Overdetermined Neumann boundary value problem in unbounded domains

The studying of overdetermined boundary value problems for elliptic partial differential equations was initiated by J. Serrin in 1971. In his work, he established a property of radial symmetry for solutions of some overdetermined Poisson problem. Apart of a significant independent interest, the problems of such kind have important applications in the potential theory, integral geometry, hydrodynamics and capillarity theory. Usually, the resolving of these problems is based on Hopf lemma on an angular boundary point and the method of hyperplanes motion introduced by A.A. Alexandrov for studying some geometric problems related with characterizing the spheres. Among other more modern methods not involving the maximum principle for the considered problems we mention the duality method, the method of volume derivative as well as an integral method.

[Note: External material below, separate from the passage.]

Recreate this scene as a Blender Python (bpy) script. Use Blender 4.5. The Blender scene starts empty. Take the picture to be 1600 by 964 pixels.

In the present paper we consider an overdetermined Neumann problem for the Laplace equation $\Delta f=0$ in planar unbounded domains. We show that under some conditions, see Theorem 1 in Section 1, such problem is solvable only for the exterior of a ball. A specific feature of Theorem 1 is that in this theorem, for the first time, we obtain an exact condition for the growth of $f$ at infinity. Moreover, as Theorem 2 in Section 2 shows, other conditions in Theorem 1 are also necessary. In contrast to the earlier works, the proof of Theorem 1 employs some boundary properties of conformal mappings, Smirnov theorem on functions in a class $H_p$ and Fejer-Riesz theorem on non-negative trigonometrical polynomials.